The pattern stitch of this bolero is simply made up of alternating (k2, p2)’s which is perfect for any newbie knitter.  I think the boucle yarn adds a lot of dimension to this simple bolero pattern, but from what I’ve heard (from Tasha) is that boucle yarn is a pain to knit with.  This is a perfect lead in to yarn & gauge.

Gauge & Yarn:

This pattern calls for 2 strands of the Glace yarn (again a boucle) to be used at once with a gauge of 5 sts per inch using a US size 7 needle.  This ultimately means that when you’re doing your yarn substitution instead of using 2 fingering weight yarns together you could instead use a worsted weight yarn!  Be sure to test out your gauge though in any case.  You want to aim for 5 sts per inch.

If I were knitting this up, I’d take a worsted weight yarn from my stash to test my gauge before buying some yarn for this project.  I’d start off with the size 7 needles and adjust the needle size (higher or lower) depending on my first gauge swatch measurements.  Once I got the correct gauge, I’d check to see if I liked the look & weight of it.

From there, I might also test out another gauge swatch using a sport weight yarn from my stash to see if I liked that one better.  Sport weight yarn has a standard gauge of 5.5-6 stitches per inch.  Since we need 5 sts per inch the sport weight could also work for this pattern, provided you meet the correct gauge using your needles.
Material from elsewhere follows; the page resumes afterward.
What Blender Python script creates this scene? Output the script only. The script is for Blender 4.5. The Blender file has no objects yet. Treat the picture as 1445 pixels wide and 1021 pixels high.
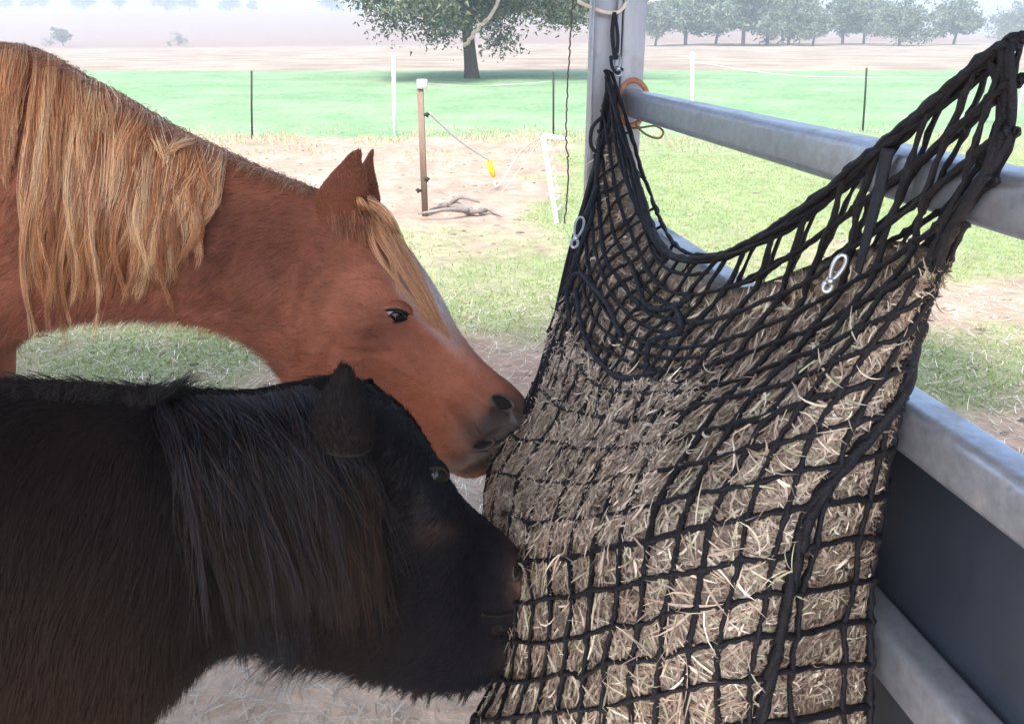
import bpy, math, random
import numpy as np
from mathutils import Vector
from mathutils.bvhtree import BVHTree

random.seed(7)
RNG = np.random.default_rng(11)
SC = bpy.context.scene

# ------------------------------------------------------------------ camera, sky, sun, exposure
F = 1150.0; CXP = 722.5; CYP = 510.5; TH = math.radians(21.8); CT, ST = math.cos(TH), math.sin(TH)
CAM = np.array((0.0, 0.0, 1.55))
cam_d = bpy.data.cameras.new('camera'); cam = bpy.data.objects.new('camera', cam_d); SC.collection.objects.link(cam)
cam.location = CAM; cam.rotation_euler = (math.pi/2-TH, 0, 0)
cam_d.sensor_width = 36; cam_d.lens = 36*F/1445; cam_d.clip_start = 0.02; cam_d.clip_end = 5000
SC.camera = cam
w = bpy.data.worlds.new('World'); SC.world = w; w.use_nodes = True
nt = w.node_tree; nt.nodes.clear()
sky = nt.nodes.new('ShaderNodeTexSky'); sky.sky_type = 'NISHITA'; sky.sun_disc = False
SUN_EL, SUN_AZ = math.radians(52), math.radians(205)
sky.sun_elevation = SUN_EL; sky.sun_rotation = SUN_AZ; sky.air_density = 1.0; sky.dust_density = 3.0; sky.ozone_density = 0.6
bgn = nt.nodes.new('ShaderNodeBackground'); bgn.inputs[1].default_value = 0.15
out = nt.nodes.new('ShaderNodeOutputWorld'); nt.links.new(sky.outputs[0], bgn.inputs[0]); nt.links.new(bgn.outputs[0], out.inputs[0])
sd = bpy.data.lights.new('sun', 'SUN'); sd.energy = 2.0; sd.angle = math.radians(12); sd.color = (1, .96, .9)
sun = bpy.data.objects.new('sun', sd); SC.collection.objects.link(sun)
# azimuth measured clockwise from +Y like the sky's sun_rotation
sdir = Vector((math.sin(SUN_AZ)*math.cos(SUN_EL), math.cos(SUN_AZ)*math.cos(SUN_EL), math.sin(SUN_EL)))
sun.rotation_euler = sdir.to_track_quat('Z', 'Y').to_euler(); sun.location = (0, 0, 30)
SC.view_settings.view_transform = 'Standard'; SC.view_settings.look = 'None'; SC.view_settings.gamma = 1
SC.view_settings.exposure = 1.6
SC.cycles.use_denoising = True
SC.cycles.max_bounces = 8; SC.cycles.volume_bounces = 1; SC.cycles.transparent_max_bounces = 8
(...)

Long story short, it’s all a balancing act between your yarn and your needles.  As long as you get the same gauge as the pattern directions, you could end up using either a sport weight or a worsted weight yarn depending on which you like the look of better.  Pretty cool huh?!

 

Now that I’ve thrown all this information at you don’t be shy to ask me any knitting related questions!  :)
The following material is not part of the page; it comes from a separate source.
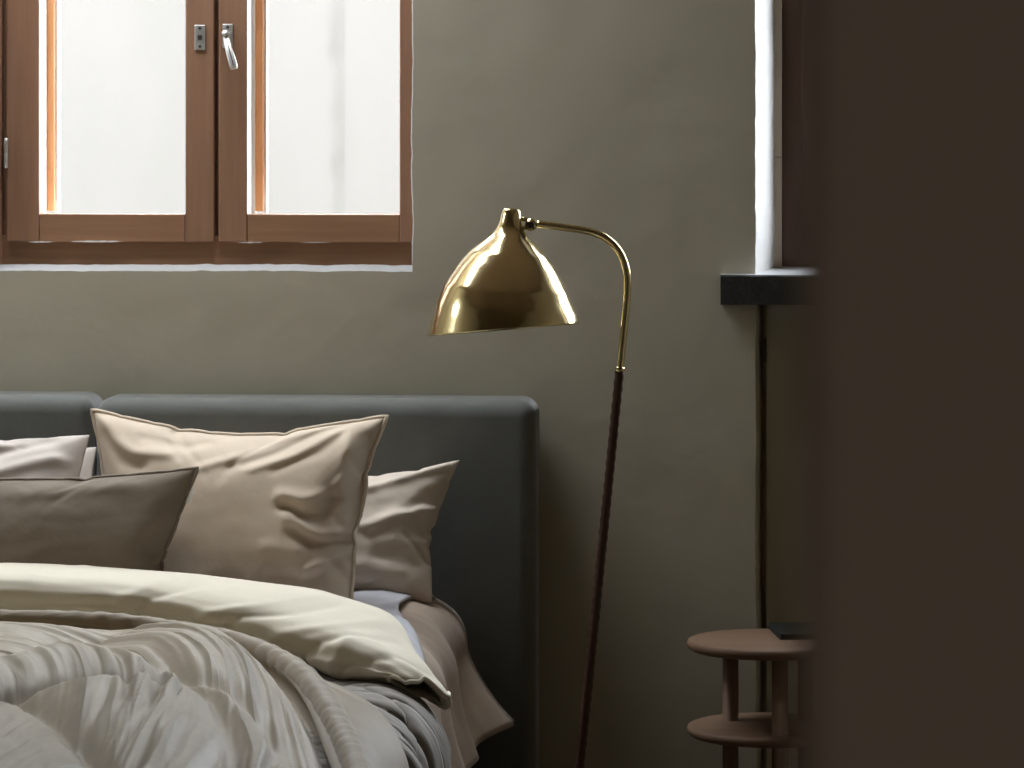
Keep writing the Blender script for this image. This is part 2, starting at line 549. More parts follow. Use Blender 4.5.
# ------------------------------------------------------------------ left window
def window_left():
    z_fr0 = win1['z0'] - 0.02
    zf1 = at(200, 242, y=0.045).z            # foot of the sashes
    z_p0 = at(200, 214, y=0.045).z           # foot of the panes
    ztop = win1['z1'] + 0.02
    X = lambda u, y: at(u, 200, y=y).x
    w = empty('window_1', ((win1['x0'] + win1['x1']) / 2, 0.06, z_fr0), kind='structure')
    # fixed frame, a little behind the sashes
    bm = bmesh.new()
    xl, xr = win1['x0'] - 0.04, win1['x1'] + 0.05
    add_box(bm, xl, xr, 0.052, 0.12, z_fr0, zf1 + 0.012, 0.003, mat=1)
    add_box(bm, xl, xr, 0.052, 0.12, ztop - 0.05, ztop + 0.03, 0.003, mat=1)
    add_box(bm, xl, X(2.2, 0.05), 0.044, 0.12, z_fr0 + 0.001, ztop, 0.003)
    add_box(bm, X(2.2, 0.05), X(9, 0.06), 0.062, 0.12, z_fr0 + 0.02, ztop, 0.0)
    add_box(bm, X(404, 0.06), xr, 0.052, 0.12, zf1, ztop, 0.003)
    add_box(bm, X(209, 0.06), X(224, 0.06), 0.07, 0.12, zf1, ztop, 0.002)
    # dark rebate line along the frame's foot
    from_bm('frame', bm, [M['wood_v'], M['wood_h']], w)
    ys0, ys1 = 0.04, 0.088
    for (a, b, c, d) in ((6.5, 39.3, 185.3, 214.2), (218.6, 247.2, 399.6, 430)):
        x0, x1, x2, x3 = (X(q, ys0) for q in (a, b, c, d))
        s = empty('sash', ((x0 + x3) / 2, 0.06, zf1))
        put_under(s, w)
        bm = bmesh.new()
        add_box(bm, x0, x1, ys0, ys1, zf1, ztop - 0.03, 0.0022)
        add_box(bm, x2, x3, ys0, ys1, zf1, ztop - 0.03, 0.0022)
        add_box(bm, x1 + 0.0006, x2 - 0.0006, ys0 + 0.0006, ys1, zf1, z_p0, 0.0018, mat=1)
        add_box(bm, x1 + 0.0006, x2 - 0.0006, ys0 + 0.0006, ys1, ztop - 0.1, ztop - 0.03, 0.0018, mat=1)
        from_bm('rails', bm, [M['wood_v'], M['wood_h']], s)
        box_obj('pane', (x1 - 0.005, x2 + 0.005, 0.066, 0.069, z_p0 - 0.005, ztop - 0.095), M['glass'], s)
    # white boards between inner and outer casement, and the outer casement's orange stile
    for (ul, uo0, uo1) in ((37, 46.5, 54), (245, 255, 263)):
        bm = bmesh.new()
        xa = X(ul, 0.1)
        add_box(bm, xa - 0.02, xa, 0.121, 0.150, z_fr0, ztop)
        add_box(bm, xa - 0.02, xa + 0.001, 0.152, 0.185, z_fr0, ztop)
        from_bm('lining_board', bm, M['lining'], w, label='white painted lining board')
        yo = 0.19
        box_obj('outer_stile', (X(uo0 - 6, yo), X(uo0, yo) + 0.0005, yo - 0.004, yo + 0.02, z_fr0, ztop), M['lining'], w, label='white painted edge strip')
        box_obj('outer_stile', (X(uo0, yo), X(uo1, yo), yo, yo + 0.03, at(100, 211, y=yo).z, ztop), M['wood_out'], w, label='bright orange wooden strip')
        box_obj('outer_stile', (X(uo1, yo) , X(uo1 + 3, yo), yo + 0.01, yo + 0.035, z_fr0, ztop), M['lining'], w, label='white painted edge strip')
    bm = bmesh.new()
    add_box(bm, xl, xr, 0.15, 0.25, z_fr0, at(200, 216, y=0.17).z)
    from_bm('outer_sill', bm, M['lining'], w, label='white painted outer sill')
    # thin white slivers along the foot of the sashes
    for (ua, ub, v, h) in ((29, 52, 242, 1.5), (71, 122, 241.5, 2.4), (238, 262, 242.5, 1.2), (300, 330, 242.6, 0.8)):
        n = 14
        vs, fs = [], []
        for i in range(n + 1):
            u = ua + (ub - ua) * i / n
            hh = h * math.sin(PI * i / n) ** 0.6 * (0.7 + 0.5 * nz(u * 0.3, 2.2)) / 560
            p0 = at(u, v, y=ys0 - 0.0006)
            for (dy, dz) in ((-0.0007, -hh * 0.5), (-0.0007, hh * 0.5), (0.002, hh * 0.5), (0.002, -hh * 0.5)):
                vs.append((p0.x, p0.y + dy, p0.z + dz))
        for i in range(n):
            for k in range(4):
                fs.append((i * 4 + k, i * 4 + (k + 1) % 4, i * 4 + 4 + (k + 1) % 4, i * 4 + 4 + k))
        mesh('white_streak', vs, fs, M['lining'], w, smooth_shade=False, label='thin white streak')
    # hinge
    c0, c1 = at(6, 168, y=0.036), at(6, 138, y=0.036)
    hg = tube('hinge', [Vector((c0.x, 0.037, c0.z + (c1.z - c0.z) * t)) for t in (0, 0.02, 0.48, 0.5, 0.52, 0.98, 1)],
              lambda i, th: (0.003, 0.0042, 0.0042, 0.0034, 0.0042, 0.0042, 0.003)[i], M['steel'], w, seg=10, label='steel hinge')
    # strike plate with a square hole
    def plate(name, ua, ub, va, vb, parent):
        a, b = at(ua, vb, y=ys0), at(ub, va, y=ys0)
        bm = bmesh.new()
        add_box(bm, a.x, b.x, ys0 - 0.003, ys0 + 0.001, a.z, b.z, 0.0012)
        pl = from_bm(name, bm, M['steel'], parent)
        for fz in (0.14, 0.87):
            r = bmesh.new()
            bmesh.ops.create_cone(r, cap_ends=True, segments=14, radius1=0.0032, radius2=0.0028, depth=0.002,
                                  matrix=Matrix.Translation(((a.x + b.x) / 2, ys0 - 0.0035, a.z + (b.z - a.z) * fz)) @ Matrix.Rotation(PI / 2, 4, 'X'))
            from_bm('screw', r, M['dark'], pl)
        return pl, a, b
    pl, a, b = plate('strike_plate', 194.8, 205.5, 25, 50, w)
    pl['label'] = 'steel plate with square hole'
    cx_, cz_ = (a.x + b.x) / 2, a.z + (b.z - a.z) * 0.5
    box_obj('square_hole', (cx_ - 0.0042, cx_ + 0.0042, ys0 - 0.0038, ys0 - 0.001, cz_ - 0.0045, cz_ + 0.0045), M['dark'], pl, label='dark square hole')
    hp, a, b = plate('handle_plate', 222.8, 233, 24, 48, w)
    # lever: collar and a hanging flat grip
    piv = at(225.5, 34, y=ys0 - 0.012)
    end = at(235, 69, y=ys0 - 0.028)
    bm = bmesh.new()
    bmesh.ops.create_cone(bm, cap_ends=True, segments=20, radius1=0.0075, radius2=0.0065, depth=0.024,
                          matrix=Matrix.Translation((piv.x + 0.001, ys0 - 0.012, piv.z)) @ Matrix.Rotation(PI / 2, 4, 'X'))
    from_bm('handle_collar', bm, M['steel'], hp, True)
    d = (end - piv).normalized()
    side = d.cross(Vector((0, 1, 0))).normalized()
    nrm = side.cross(d)
    path = [piv.lerp(end, t) + Vector((0, -0.010 * math.sin(PI * min(1, t * 1.6) * 0.5), 0)) for t in [i / 10 for i in range(11)]]
    vs, fs = [], []
    prof = []
    for k in range(16):
        th = 2 * PI * k / 16
        c, s_ = math.cos(th), math.sin(th)
        prof.append((math.copysign(abs(c) ** 0.5, c), math.copysign(abs(s_) ** 0.5, s_)))
    for i, q in enumerate(path):
        t = i / 10
        wd = (0.0060 + 0.0022 * t) * (0.8 if i in (0, 10) else 1)
        th_ = 0.0042 * (0.7 if i in (0, 10) else 1)
        for (c, s_) in prof:
            vs.append(q + side * c * wd + nrm * s_ * th_)
    for i in range(10):
        for k in range(16):
            fs.append((i * 16 + k, i * 16 + (k + 1) % 16, i * 16 + 16 + (k + 1) % 16, i * 16 + 16 + k))
    fs += [tuple(range(16)), tuple(160 + k for k in range(16))]
    lv = mesh('handle_lever', vs, fs, M['steel'], hp, label='polished steel lever')
    g = [path[i] + nrm * 0.0 + side * 0.001 for i in range(3, 10)]
    out = Vector((0, -1, 0))
    vs, fs = [], []
    for q in g:
        for (c, o_) in ((-0.0012, 0.0038), (0.0012, 0.0038), (0.0012, 0.0046), (-0.0012, 0.0046)):
            vs.append(q + side * c + out * o_)
    for i in range(len(g) - 1):
        for k in range(4):
            fs.append((i * 4 + k, i * 4 + (k + 1) % 4, i * 4 + 4 + (k + 1) % 4, i * 4 + 4 + k))
    mesh('lever_groove', vs, fs, M['dark'], hp, smooth_shade=False, label='dark groove of the lever')
window_left()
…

And also be sure to let me know if you’d like to see any particular type of pattern for next week.  Have a lovely weekend you guys!

  1. Alicia / Jul 13 2012

    Ooo ..I love this pattern since I’ve been looking for a pattern just exactly like this for the past few months. I love this stitch and the shape. Thank you for this pattern. :-)

    • Liz / Jul 14 2012

      Yay! Glad you like it Alicia. :)

  2. Rachel / Jul 13 2012

    I discovered (quite by accident) that a sport weight can easily be used for most vintage knits with a 7st/inch gauge… when I use US 4 (3.5mm). That made life easier because I can always work around that value ;)
    I have a booklet where all the patterns are charted out like this- I can’t make up my mind whether I like it or not!
    Thanks again for the pattern!

    • Rachel / Jul 13 2012

      Oh and I did a reciprocal pattern on my site- just because of you ;)

      • Liz / Jul 14 2012

        I just saw! Sooo sweet of you to give me a shout-out like that! Thanks Rachel! :)
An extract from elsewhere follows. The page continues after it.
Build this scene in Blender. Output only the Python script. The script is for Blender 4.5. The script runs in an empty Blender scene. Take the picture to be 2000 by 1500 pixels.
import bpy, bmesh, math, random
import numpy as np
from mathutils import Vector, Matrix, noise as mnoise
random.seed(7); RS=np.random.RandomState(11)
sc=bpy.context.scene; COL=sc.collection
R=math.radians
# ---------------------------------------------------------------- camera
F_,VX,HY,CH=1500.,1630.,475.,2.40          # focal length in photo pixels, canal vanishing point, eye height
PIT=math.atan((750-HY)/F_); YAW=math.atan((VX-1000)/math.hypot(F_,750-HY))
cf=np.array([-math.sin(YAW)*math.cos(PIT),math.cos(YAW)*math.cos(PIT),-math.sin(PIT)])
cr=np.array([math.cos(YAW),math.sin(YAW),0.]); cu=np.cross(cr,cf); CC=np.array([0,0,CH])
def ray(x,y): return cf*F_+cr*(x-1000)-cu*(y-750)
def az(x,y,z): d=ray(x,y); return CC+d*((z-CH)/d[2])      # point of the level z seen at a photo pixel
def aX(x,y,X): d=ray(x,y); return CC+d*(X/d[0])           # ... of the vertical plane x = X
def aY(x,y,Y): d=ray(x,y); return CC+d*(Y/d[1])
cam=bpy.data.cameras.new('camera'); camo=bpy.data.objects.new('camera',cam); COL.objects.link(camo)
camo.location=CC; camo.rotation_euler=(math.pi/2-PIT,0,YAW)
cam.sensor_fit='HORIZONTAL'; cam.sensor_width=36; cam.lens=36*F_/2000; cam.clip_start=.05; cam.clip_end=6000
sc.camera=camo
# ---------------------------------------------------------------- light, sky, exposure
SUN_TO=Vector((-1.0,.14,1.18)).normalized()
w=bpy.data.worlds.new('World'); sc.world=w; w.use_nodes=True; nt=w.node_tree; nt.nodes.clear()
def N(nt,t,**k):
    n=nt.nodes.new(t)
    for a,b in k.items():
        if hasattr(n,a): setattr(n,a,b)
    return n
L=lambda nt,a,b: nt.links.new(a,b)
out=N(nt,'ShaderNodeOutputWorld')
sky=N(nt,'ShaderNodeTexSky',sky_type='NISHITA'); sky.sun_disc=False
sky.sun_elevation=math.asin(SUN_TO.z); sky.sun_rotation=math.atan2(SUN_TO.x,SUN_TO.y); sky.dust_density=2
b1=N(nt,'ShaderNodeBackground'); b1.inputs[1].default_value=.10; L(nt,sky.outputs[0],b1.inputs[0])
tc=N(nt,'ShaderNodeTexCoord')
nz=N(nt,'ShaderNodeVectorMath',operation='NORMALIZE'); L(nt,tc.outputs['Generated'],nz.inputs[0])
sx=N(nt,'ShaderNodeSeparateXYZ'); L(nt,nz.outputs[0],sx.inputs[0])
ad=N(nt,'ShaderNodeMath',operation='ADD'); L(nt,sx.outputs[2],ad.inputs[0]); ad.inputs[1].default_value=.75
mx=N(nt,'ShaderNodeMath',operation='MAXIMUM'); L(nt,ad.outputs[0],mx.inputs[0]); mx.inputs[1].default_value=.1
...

  3. Stephanie / Jul 13 2012

    So cute! This would be such a great fall knitting project. :)

    • Liz / Jul 14 2012

      Thanks Steph! Your corset on the other hand is amazing! I can’t believe how you can just whip it up (or so it seems to me).

  4. Ginger / Jul 13 2012

    How pretty! I love this silhouette!

  5. meredith / Jul 13 2012

    I love the shape of the hem & collar! You’re right, it’s definitely got a 60s vibe. I’d probably use something like Elsebeth Lavold Bambouclé if I could get the right gauge — I think it gives a pretty similar nubbly texture like the crepe/bouclé yarns in vintage knitwear, without going into curly-coily-mohair overdrive!

    • Liz / Jul 14 2012

      I just did a google search for that yarn, and I agree I think it would be perfect and looks easier to work with than a traditional boucle. Thanks Meredith!

  6. Devorah / Jan 19 2013

    Estron is an acetate fiber produced by Eastman Chemical Company. Ban-lon is a crimped Nylon fiber. The trademark was owned by Joseph Bancroft & Sons Co. who invented and manufactured a portion of it. The Ban-lon trademark is now owned by Garan Services Corp. and is used for yarn products, not the fiber or yarn itself.

    Thanks for posting the lovely vintage patterns.

  7. Sheryl / May 15 2013

    Cannot wait to get started on this project. Ran across 20 skeins vintage, new in box that will be perfect.